Muerte, juicio, infierno, gloria: en
estos cuatro términos se resume el contenido concreto de este capítulo de la
doctrina católica, que gira precisamente en torno a ellos como ejes
fundamentales. Desde luego que cada uno merece un cuidadoso desarrollo en
particular, que aquí no podremos llevar a cabo, brevitatis causa; sin embargo, ampliando la información brindada por los
términos a secas, podemos decir que la muerte,
entendida como separación del alma y el
cuerpo, constituye el presupuesto necesario del juicio particular que recibe el alma de cada uno de parte de Dios,
y que se resuelve finalmente, de acuerdo al estado de gracia o de pecado y los
méritos concretos acumulados, en sentencia de recompensa eterna, que se identifica con la visión beatífica de
Dios, o de condenación, igualmente
eterna, por la separación definitiva de Dios y el sufrimiento de otros castigos
anejos.
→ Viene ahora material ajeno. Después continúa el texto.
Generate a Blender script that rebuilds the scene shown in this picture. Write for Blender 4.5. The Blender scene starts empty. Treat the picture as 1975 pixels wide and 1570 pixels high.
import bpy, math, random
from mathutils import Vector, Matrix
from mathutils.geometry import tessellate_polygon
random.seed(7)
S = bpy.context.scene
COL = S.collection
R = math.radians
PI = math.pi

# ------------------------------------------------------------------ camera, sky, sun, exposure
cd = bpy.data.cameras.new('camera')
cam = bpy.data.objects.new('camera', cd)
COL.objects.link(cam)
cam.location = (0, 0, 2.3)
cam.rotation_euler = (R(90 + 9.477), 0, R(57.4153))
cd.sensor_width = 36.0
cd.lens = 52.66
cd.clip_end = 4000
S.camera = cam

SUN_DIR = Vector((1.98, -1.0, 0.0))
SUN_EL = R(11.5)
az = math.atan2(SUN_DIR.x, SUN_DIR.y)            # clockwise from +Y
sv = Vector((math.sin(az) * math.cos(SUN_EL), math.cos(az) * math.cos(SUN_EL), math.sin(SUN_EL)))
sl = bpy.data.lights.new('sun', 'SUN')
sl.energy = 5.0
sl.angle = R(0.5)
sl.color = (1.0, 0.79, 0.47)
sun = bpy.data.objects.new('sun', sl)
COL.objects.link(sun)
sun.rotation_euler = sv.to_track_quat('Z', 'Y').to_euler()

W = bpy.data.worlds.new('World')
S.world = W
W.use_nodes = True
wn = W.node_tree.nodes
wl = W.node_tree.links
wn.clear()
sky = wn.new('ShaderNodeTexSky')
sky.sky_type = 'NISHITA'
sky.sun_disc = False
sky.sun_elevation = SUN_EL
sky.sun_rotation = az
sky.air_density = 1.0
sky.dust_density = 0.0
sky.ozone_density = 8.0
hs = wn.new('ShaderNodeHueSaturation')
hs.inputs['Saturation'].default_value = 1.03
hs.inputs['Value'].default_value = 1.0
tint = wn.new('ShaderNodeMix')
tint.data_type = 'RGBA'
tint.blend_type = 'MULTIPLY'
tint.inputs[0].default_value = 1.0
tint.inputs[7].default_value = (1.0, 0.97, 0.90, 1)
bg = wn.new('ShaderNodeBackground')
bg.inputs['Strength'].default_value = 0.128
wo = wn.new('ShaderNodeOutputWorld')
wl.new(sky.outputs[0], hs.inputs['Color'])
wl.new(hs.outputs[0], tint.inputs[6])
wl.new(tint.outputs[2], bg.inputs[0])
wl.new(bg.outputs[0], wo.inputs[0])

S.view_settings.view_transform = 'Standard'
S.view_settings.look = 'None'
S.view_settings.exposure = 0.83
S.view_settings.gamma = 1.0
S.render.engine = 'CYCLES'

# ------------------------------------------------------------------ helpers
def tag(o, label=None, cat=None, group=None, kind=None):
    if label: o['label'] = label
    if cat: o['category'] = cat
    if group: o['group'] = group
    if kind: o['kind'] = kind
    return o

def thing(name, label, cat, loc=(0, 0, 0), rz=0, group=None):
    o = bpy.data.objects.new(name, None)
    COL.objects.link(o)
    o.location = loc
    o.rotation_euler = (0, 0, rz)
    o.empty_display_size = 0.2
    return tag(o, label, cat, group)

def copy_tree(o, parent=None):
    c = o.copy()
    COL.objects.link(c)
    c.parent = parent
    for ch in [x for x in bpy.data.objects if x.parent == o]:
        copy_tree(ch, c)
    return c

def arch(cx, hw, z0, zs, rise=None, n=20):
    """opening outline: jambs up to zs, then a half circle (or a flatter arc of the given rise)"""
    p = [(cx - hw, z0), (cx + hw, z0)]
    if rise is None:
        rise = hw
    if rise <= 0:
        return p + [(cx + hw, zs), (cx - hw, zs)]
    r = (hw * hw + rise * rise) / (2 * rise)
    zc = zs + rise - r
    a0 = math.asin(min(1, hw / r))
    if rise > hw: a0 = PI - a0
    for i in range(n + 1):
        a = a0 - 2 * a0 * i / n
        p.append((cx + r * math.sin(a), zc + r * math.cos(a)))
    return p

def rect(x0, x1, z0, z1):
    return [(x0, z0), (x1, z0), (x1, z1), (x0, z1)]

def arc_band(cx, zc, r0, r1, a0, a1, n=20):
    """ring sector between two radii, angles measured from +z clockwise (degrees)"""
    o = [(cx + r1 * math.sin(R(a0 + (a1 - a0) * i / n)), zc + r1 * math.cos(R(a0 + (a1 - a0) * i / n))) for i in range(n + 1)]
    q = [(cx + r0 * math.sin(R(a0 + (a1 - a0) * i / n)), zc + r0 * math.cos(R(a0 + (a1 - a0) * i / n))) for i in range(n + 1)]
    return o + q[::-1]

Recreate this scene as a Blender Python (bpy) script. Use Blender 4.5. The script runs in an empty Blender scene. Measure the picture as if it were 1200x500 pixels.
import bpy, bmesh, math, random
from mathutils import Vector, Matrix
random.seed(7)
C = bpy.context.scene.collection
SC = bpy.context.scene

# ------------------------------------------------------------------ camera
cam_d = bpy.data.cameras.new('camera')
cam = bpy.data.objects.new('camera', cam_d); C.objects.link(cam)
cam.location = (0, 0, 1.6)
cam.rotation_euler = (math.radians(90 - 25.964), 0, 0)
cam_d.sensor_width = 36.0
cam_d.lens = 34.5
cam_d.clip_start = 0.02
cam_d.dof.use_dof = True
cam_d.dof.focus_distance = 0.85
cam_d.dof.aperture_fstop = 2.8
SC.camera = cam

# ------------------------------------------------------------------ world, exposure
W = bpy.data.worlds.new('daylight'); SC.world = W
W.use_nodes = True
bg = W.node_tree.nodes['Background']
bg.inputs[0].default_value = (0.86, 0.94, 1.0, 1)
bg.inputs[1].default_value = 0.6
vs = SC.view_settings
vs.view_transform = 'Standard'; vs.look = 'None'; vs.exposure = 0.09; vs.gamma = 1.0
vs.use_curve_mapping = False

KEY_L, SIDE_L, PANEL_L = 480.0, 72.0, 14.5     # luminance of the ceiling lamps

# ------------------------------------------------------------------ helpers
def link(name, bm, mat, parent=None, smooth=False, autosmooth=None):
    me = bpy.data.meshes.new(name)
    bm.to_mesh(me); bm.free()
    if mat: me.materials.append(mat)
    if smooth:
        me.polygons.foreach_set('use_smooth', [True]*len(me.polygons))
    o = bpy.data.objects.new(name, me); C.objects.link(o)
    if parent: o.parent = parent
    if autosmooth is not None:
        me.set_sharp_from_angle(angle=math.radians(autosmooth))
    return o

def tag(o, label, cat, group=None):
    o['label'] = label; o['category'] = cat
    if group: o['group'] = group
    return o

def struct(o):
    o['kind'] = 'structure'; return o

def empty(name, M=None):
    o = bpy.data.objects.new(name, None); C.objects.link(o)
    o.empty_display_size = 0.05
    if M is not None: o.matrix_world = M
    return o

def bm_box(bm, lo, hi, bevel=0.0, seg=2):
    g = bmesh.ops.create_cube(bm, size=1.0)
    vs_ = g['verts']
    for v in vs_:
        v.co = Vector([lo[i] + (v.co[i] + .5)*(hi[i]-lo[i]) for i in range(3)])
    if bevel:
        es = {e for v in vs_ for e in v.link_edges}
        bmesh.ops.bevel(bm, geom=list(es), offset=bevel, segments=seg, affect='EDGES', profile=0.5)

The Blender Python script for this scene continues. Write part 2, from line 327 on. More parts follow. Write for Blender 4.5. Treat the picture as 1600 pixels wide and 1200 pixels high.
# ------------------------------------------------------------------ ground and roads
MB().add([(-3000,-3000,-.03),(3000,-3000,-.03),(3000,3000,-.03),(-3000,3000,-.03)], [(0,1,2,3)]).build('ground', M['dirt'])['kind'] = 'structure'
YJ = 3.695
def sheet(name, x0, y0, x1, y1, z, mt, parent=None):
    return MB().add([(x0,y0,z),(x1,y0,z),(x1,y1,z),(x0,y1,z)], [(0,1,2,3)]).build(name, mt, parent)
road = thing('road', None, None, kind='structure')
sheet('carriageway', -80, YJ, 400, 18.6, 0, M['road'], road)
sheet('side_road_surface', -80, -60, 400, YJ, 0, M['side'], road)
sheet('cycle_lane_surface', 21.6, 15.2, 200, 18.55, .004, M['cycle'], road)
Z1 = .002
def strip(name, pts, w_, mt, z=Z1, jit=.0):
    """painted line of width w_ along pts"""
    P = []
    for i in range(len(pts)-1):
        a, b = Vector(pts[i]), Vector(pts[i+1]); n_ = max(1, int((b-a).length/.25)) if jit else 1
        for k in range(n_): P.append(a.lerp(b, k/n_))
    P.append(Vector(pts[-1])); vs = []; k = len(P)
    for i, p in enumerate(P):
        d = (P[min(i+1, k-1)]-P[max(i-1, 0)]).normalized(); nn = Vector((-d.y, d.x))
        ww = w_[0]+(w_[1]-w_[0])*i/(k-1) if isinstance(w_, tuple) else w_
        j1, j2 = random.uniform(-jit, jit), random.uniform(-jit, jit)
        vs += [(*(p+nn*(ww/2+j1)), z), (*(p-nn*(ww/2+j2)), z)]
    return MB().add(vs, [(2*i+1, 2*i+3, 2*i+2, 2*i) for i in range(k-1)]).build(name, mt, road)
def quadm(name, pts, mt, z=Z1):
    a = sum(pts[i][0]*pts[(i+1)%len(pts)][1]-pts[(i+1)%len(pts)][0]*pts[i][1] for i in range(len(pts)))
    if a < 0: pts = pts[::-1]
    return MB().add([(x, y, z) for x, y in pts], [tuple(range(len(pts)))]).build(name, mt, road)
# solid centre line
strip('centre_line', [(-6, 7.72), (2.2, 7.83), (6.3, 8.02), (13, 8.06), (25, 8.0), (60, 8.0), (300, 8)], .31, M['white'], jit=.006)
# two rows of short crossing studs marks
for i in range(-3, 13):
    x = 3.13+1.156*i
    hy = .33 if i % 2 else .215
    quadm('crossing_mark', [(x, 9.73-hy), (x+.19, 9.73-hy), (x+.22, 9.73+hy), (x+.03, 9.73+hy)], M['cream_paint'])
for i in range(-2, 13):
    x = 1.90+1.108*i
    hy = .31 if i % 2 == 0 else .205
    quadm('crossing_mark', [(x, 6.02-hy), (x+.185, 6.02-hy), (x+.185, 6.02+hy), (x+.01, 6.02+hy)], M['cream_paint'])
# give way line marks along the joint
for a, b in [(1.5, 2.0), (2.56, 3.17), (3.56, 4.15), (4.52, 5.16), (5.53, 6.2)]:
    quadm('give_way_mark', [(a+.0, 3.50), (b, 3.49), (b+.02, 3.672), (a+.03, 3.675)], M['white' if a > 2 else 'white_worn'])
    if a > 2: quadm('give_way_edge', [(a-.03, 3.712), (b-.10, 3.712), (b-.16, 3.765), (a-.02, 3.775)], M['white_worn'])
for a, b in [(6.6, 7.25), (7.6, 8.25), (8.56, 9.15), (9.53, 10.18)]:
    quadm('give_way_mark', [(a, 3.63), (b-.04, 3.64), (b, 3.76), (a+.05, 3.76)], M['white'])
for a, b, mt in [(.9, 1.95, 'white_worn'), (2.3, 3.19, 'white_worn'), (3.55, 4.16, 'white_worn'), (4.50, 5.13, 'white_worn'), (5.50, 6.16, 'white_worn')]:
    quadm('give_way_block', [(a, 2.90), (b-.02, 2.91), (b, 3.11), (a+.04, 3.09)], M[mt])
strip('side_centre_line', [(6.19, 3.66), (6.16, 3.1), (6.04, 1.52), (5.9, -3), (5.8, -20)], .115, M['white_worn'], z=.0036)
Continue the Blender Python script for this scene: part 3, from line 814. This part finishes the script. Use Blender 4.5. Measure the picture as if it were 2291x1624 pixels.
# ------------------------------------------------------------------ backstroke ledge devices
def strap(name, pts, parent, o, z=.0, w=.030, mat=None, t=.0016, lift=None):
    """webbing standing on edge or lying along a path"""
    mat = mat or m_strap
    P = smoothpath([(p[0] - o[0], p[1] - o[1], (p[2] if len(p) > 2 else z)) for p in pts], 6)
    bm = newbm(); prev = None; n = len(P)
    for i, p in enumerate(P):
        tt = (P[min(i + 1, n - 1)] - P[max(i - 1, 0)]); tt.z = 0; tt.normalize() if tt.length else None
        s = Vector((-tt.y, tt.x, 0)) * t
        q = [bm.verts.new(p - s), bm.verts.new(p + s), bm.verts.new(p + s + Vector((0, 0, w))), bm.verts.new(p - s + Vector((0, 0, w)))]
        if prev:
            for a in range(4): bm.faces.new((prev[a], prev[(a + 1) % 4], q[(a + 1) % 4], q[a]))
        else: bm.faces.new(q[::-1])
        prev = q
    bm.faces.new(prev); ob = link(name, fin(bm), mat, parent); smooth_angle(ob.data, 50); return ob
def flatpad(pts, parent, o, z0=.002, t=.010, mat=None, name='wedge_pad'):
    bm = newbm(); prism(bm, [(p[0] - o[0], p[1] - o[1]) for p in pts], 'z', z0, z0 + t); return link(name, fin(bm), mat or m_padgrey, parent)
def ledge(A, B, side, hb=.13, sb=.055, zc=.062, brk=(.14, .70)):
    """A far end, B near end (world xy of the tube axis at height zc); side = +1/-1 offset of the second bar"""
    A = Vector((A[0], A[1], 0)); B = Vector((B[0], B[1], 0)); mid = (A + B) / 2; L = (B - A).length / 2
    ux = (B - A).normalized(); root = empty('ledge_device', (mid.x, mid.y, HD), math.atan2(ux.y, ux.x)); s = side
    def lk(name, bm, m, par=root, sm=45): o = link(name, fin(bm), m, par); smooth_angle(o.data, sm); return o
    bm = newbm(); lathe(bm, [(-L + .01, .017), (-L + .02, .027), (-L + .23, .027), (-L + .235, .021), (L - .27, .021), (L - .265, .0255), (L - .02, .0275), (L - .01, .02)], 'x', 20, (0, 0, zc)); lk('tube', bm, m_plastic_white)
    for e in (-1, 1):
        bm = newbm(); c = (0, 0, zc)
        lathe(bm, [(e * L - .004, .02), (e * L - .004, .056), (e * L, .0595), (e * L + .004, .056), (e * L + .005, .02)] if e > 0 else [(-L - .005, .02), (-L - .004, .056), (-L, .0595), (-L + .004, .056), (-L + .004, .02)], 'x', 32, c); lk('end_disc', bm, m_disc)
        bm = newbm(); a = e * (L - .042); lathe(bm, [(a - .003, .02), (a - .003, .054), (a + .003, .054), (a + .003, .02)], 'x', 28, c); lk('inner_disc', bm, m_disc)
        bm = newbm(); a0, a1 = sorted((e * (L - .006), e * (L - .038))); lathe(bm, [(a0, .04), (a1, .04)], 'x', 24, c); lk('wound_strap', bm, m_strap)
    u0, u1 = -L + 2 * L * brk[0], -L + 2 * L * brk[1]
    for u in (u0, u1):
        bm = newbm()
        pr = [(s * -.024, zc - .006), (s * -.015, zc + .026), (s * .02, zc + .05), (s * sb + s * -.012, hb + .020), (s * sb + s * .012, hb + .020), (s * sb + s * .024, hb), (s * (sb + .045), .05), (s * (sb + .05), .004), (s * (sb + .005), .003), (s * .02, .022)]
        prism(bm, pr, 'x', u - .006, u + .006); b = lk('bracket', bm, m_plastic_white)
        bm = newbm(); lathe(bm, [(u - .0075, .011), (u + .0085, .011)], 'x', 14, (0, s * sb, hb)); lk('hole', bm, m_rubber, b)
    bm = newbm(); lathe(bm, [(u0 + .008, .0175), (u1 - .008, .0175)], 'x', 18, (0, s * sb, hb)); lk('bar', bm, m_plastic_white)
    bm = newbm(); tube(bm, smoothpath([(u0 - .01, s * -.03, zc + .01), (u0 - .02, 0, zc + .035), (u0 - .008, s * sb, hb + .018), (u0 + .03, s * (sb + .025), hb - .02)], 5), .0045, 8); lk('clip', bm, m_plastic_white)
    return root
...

Como realidad provisoria, y destinada
por tanto a desaparecer, tenemos el purgatorio,
estadio de purificación previo a la visión beatífica que deben experimentar las
almas de quienes mueren en gracia, mas no habiendo satisfecho enteramente por
sus pecados. El juicio final, por último,
que constituye la confirmación al fin de los tiempos de la sentencia del juicio
particular, tendrá como presupuesto a su vez la resurrección de la carne, esto es, la reunión de los cuerpos con
sus almas respectivas para compartir su misma suerte eterna.
Como
lo han señalado con lucidez numerosos pensadores católicos de fuste, quizá sean
los pertenecientes a la escatología los artículos de la fe más silenciados en
nuestro tiempo, que no sería equivocado calificar como la era de la inmanencia. El P. José María Iraburu, por citar solo un
ejemplo, ha puesto de relieve el olvido en que incurre a este respecto el
último Sínodo, que apenas si hace referencia a la cuestión; siendo esta quizá
la menor de las deficiencias que se le pueden achacar, con todo. Lo cierto es
que, tanto dentro como fuera de la Iglesia, la realidad de todo lo que se ubica
más allá de la muerte, de suyo ineludible, ha devenido una suerte de tema tabú, que en el mejor de los casos es
preciso ignorar, como si ello bastara para suprimir la verdad de lo que
expresan.
En el
trasfondo de semejante atmósfera intelectual no es difícil descubrir una
auténtica crisis de fe, que se halla
en la base del proceso unitario de secularización
de la vida occidental, manifiesto en la impugnación de los símbolos que
remiten a toda realidad trascendente. En lo que al tema en cuestión se refiere,
al concepto de la muerte cristiana,
con todo lo que en ella está implicado (cruz, sacramentos, oración por los
difuntos, etc.) ha sucedido la vaga idea de una pueril despedida, que puede
sugerir a lo sumo la posibilidad de un reencuentro no se sabe dónde, pero en
todo caso seguramente feliz, sin referencia alguna a la calidad de la propia
conducta ante Dios y ante los hombres. La filosofía de la eutanasia incluso, que encontró hace unos días su expresión extrema
en el dramático caso de la joven norteamericana Brittany Maynard, da por
sentada implícitamente la afirmación de que “todo acaba aquí”.
Ante
el reto que supone reconducir el propio discurso a su tenor original, en el seno
de un mundo que desprecia hasta la noción misma de trascendencia, es preciso
volver a la enseñanza de estos elementos fundamentales de la fe cristiana, en
la medida en que lo que se halla en juego es la salvación de las almas, nada menos.